*TASK DESCRIPTION*: Of the material below, the lines to be retyped are those from the line containing "Keep writing the" through the line containing "far_row('potted_pine', 'green dwarf", inclusive; reproduce them exactly.

*RECORDS PROVIDED*:

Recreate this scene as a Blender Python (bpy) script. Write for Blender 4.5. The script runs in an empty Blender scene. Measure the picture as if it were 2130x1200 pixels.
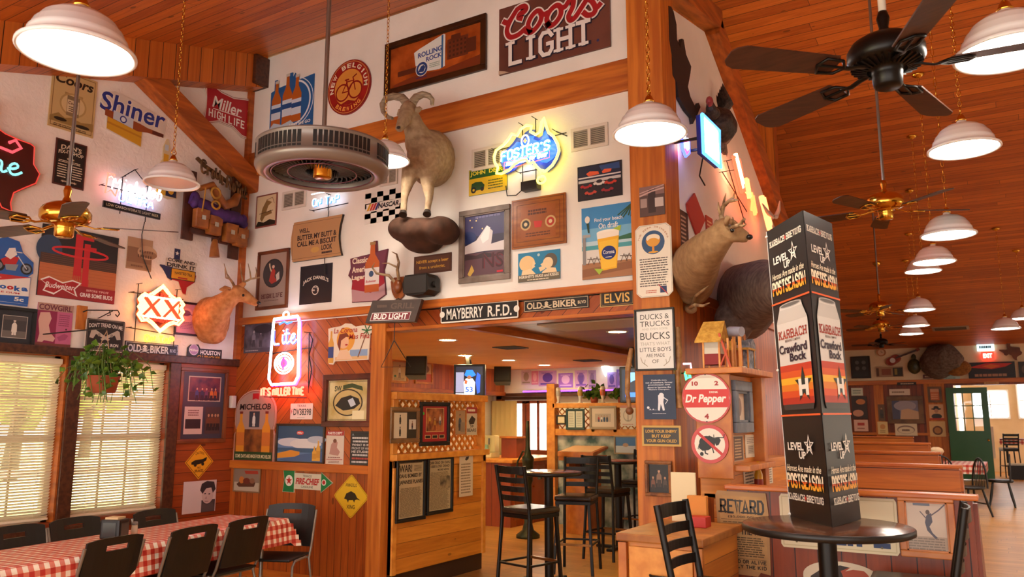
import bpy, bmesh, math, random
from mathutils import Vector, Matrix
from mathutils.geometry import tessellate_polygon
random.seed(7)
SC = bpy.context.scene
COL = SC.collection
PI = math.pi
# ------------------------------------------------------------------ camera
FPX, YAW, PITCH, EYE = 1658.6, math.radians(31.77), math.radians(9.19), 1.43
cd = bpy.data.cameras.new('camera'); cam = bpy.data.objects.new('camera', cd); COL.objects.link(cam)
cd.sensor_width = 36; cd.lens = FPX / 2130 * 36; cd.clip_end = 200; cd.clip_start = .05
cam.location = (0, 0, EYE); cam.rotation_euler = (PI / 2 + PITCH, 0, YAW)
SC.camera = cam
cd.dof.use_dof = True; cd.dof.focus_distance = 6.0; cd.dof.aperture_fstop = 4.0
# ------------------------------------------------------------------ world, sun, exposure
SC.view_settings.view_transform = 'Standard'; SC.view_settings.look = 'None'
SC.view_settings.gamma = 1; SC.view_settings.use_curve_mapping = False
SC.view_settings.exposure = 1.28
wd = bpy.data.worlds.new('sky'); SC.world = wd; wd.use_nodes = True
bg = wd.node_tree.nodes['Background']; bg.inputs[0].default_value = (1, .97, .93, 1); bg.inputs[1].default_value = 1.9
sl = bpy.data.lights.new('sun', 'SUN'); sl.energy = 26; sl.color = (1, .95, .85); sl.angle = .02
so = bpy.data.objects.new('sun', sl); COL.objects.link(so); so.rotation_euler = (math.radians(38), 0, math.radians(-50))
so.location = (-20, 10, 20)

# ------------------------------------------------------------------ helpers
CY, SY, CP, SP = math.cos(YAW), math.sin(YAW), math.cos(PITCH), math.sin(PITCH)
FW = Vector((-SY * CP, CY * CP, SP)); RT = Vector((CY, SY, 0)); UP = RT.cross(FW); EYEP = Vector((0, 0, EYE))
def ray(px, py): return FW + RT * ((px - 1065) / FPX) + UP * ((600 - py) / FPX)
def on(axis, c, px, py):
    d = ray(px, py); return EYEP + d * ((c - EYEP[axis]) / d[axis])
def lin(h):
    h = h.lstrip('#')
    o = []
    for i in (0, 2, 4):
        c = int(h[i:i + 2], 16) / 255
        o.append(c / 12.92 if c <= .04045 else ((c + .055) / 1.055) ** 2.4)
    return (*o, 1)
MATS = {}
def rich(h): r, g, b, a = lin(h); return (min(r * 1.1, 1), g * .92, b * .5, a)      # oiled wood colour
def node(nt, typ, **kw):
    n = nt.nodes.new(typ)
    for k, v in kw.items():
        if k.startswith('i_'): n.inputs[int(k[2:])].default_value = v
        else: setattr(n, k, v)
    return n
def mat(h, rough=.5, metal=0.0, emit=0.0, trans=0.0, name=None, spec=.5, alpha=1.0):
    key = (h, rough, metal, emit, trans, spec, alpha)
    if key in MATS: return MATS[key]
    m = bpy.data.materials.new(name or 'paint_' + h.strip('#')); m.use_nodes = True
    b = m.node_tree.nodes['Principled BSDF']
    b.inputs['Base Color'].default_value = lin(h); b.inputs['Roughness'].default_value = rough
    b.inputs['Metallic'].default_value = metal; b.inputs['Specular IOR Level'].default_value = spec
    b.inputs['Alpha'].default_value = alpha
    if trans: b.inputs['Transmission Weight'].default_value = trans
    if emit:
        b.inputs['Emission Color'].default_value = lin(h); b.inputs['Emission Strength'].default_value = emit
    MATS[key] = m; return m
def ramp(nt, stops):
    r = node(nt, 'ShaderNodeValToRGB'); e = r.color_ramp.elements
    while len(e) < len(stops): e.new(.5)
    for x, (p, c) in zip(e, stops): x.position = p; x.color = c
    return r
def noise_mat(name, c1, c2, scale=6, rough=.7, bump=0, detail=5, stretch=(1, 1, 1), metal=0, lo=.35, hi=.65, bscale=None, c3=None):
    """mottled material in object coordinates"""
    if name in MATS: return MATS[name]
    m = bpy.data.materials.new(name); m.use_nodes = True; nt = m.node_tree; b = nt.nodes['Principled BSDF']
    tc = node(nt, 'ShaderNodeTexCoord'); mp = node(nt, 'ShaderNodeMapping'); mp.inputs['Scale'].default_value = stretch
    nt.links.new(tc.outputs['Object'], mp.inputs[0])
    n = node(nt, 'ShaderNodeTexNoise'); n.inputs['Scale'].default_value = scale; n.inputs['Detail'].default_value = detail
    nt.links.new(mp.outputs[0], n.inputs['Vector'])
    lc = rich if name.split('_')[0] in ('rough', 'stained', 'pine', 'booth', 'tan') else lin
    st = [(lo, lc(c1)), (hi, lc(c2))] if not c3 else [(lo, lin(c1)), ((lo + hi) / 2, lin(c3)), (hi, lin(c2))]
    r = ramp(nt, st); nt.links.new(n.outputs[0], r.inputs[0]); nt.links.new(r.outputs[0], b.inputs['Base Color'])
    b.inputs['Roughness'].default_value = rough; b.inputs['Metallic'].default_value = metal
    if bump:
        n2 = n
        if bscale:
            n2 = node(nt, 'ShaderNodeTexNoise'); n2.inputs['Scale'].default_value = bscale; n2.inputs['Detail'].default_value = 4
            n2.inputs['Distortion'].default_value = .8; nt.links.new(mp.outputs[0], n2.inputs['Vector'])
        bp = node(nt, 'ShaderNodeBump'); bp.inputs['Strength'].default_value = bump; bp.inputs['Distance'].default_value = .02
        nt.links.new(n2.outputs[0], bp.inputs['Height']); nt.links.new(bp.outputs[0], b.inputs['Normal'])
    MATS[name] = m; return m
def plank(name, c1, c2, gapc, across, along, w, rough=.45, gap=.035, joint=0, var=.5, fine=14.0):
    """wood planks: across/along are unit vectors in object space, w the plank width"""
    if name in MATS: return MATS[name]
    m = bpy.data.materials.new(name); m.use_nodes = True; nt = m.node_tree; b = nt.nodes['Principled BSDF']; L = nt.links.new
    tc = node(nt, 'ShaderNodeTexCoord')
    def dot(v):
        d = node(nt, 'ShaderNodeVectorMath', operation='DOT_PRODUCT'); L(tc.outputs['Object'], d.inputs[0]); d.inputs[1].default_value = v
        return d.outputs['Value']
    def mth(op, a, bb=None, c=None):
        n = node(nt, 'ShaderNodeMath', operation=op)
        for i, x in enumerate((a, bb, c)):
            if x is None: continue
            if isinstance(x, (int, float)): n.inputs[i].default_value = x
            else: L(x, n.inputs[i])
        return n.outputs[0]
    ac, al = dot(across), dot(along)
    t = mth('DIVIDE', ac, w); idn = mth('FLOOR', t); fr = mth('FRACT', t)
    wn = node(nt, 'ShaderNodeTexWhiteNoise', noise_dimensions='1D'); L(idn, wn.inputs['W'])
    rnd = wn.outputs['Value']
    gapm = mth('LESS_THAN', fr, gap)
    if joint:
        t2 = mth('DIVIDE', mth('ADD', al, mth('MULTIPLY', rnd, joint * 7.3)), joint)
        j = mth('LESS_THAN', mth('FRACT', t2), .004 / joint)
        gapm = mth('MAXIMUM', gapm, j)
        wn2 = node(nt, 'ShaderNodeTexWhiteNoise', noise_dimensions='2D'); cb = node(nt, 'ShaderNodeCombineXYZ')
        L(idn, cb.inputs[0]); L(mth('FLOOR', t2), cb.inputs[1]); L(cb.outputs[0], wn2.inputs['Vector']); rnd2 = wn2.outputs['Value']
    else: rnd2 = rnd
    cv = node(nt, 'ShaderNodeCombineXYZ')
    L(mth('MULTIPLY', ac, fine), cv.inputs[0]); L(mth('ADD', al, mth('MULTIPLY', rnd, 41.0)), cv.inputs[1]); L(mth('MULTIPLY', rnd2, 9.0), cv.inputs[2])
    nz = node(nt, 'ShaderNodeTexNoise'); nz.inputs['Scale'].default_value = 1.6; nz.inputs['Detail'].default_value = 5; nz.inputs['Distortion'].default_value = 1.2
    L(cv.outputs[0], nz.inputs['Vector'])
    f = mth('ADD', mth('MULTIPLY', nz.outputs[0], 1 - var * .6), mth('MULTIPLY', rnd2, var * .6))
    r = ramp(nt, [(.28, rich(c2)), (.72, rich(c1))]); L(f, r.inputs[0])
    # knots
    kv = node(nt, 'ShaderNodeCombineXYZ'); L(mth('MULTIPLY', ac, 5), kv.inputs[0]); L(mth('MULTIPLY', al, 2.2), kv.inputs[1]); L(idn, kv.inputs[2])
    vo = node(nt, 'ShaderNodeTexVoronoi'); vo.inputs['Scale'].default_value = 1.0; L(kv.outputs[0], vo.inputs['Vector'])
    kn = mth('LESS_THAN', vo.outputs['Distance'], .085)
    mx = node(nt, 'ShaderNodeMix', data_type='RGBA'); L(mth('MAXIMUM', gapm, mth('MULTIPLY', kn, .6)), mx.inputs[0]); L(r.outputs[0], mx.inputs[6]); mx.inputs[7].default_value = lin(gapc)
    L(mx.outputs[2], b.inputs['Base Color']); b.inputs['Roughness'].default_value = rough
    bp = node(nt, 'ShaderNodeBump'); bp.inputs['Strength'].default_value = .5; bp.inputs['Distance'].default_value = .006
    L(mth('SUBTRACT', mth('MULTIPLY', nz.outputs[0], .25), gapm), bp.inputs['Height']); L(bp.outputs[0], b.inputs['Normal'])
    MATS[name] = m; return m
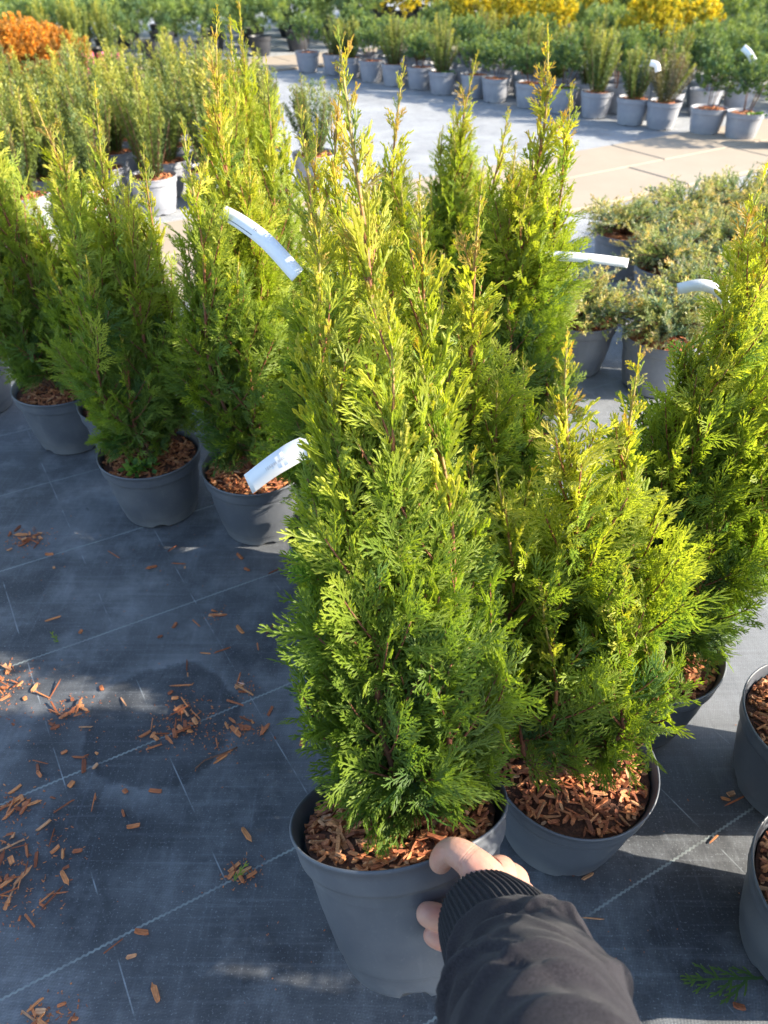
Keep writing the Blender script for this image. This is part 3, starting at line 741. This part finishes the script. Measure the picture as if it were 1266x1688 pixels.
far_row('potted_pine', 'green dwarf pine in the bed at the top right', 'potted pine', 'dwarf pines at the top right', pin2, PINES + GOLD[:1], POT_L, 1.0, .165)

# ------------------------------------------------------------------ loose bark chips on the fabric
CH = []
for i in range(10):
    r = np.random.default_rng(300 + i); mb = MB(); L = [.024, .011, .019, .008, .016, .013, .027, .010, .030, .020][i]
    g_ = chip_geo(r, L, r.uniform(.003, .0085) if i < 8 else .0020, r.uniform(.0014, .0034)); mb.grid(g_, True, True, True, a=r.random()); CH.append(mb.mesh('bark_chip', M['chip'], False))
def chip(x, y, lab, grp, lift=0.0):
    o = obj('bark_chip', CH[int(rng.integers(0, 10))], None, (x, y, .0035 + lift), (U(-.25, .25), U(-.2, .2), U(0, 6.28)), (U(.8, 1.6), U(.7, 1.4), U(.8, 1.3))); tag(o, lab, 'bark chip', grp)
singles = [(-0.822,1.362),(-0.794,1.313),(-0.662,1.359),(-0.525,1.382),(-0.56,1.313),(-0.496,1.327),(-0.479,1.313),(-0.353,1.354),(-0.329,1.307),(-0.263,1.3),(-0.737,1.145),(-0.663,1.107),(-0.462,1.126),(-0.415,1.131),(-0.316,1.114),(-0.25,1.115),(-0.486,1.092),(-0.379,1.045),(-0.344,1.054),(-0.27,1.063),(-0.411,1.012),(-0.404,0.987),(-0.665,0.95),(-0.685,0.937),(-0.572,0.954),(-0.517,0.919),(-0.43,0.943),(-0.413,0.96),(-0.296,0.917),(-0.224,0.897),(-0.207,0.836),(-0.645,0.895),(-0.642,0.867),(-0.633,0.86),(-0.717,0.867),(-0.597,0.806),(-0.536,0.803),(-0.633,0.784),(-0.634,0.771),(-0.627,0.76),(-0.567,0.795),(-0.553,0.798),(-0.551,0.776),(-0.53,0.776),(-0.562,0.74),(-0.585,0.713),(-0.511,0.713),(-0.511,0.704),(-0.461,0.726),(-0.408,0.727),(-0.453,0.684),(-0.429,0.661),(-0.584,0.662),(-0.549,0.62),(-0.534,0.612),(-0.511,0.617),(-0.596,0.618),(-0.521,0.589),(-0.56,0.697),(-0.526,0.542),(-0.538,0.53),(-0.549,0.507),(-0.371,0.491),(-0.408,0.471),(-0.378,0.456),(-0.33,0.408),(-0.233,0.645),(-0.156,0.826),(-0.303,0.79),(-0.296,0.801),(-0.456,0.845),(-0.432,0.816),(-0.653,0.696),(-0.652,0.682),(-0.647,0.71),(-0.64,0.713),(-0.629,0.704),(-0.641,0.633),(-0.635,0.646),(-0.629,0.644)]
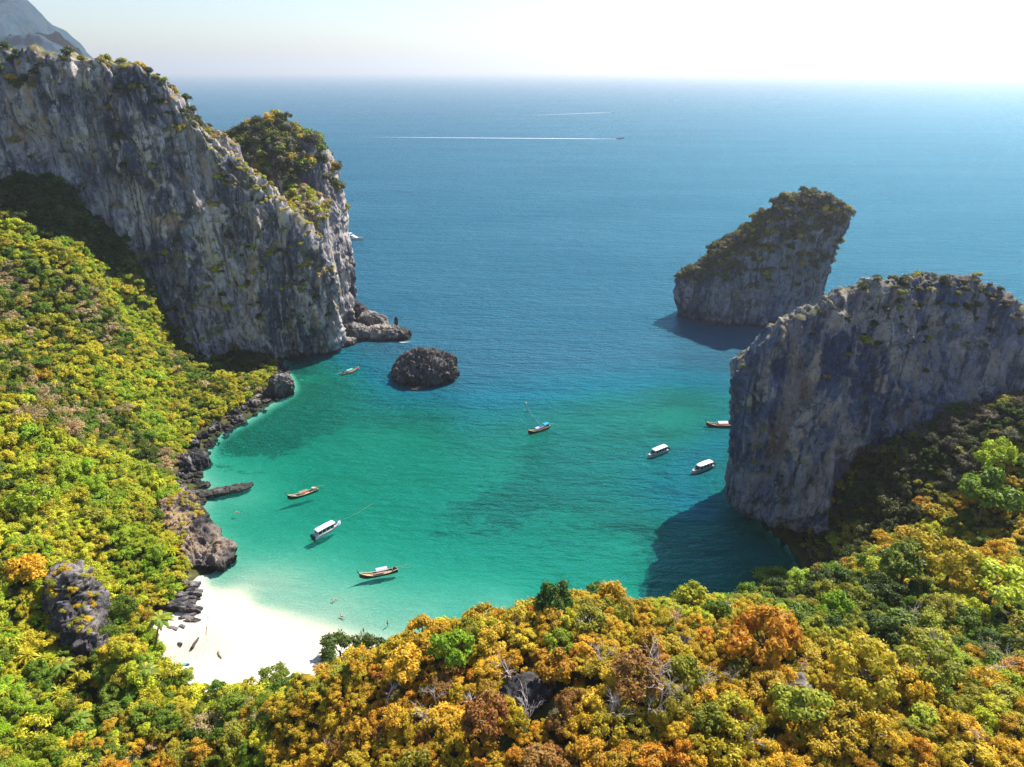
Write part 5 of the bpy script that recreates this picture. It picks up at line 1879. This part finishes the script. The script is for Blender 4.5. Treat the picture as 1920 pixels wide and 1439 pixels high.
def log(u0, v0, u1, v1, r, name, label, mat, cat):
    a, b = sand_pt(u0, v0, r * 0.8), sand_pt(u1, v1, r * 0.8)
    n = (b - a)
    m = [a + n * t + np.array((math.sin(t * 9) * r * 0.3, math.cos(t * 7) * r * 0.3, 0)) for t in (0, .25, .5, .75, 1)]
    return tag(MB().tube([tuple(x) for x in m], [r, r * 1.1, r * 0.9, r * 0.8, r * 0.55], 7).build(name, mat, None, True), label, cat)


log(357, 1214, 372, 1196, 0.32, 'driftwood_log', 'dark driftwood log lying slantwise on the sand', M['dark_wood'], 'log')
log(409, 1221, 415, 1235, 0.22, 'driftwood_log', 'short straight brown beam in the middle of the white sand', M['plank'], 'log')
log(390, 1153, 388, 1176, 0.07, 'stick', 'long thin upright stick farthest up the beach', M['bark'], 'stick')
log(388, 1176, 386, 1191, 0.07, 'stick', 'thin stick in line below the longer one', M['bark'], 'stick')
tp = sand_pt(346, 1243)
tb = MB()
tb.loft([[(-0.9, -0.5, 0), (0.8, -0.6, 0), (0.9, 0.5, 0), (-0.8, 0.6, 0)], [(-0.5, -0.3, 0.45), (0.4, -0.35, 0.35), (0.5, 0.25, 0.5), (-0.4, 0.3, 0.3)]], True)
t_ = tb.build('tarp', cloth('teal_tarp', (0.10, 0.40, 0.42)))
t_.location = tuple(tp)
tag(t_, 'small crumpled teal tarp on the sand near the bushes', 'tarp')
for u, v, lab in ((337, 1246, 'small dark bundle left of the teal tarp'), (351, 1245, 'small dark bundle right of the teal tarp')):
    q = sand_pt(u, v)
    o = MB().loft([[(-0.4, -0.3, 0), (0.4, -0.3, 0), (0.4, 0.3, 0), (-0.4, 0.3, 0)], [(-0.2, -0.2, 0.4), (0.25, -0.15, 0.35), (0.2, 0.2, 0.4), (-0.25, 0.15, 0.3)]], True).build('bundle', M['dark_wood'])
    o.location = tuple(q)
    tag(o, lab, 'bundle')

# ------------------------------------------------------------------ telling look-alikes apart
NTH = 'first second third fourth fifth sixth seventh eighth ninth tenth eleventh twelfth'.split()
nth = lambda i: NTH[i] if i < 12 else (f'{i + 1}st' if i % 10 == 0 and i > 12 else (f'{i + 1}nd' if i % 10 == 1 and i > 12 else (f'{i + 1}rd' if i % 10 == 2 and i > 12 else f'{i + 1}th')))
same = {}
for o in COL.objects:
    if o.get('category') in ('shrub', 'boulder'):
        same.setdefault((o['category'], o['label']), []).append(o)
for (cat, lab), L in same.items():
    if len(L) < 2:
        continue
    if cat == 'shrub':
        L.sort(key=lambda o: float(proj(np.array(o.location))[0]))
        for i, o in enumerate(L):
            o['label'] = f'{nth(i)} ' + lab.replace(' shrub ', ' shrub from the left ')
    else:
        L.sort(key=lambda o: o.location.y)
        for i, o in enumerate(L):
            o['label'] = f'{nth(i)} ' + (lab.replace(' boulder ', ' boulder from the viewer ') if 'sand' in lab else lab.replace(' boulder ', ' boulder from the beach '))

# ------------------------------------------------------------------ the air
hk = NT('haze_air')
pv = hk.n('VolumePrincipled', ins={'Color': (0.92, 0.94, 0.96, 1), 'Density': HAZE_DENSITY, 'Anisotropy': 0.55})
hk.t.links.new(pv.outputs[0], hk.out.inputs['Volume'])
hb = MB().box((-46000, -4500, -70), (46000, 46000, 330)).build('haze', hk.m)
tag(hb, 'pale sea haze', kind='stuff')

*TASK ANSWER*:
Keep writing the Blender script for this image. This is part 3, starting at line 741. This part finishes the script. Measure the picture as if it were 1266x1688 pixels.
far_row('potted_pine', 'green dwarf pine in the bed at the top right', 'potted pine', 'dwarf pines at the top right', pin2, PINES + GOLD[:1], POT_L, 1.0, .165)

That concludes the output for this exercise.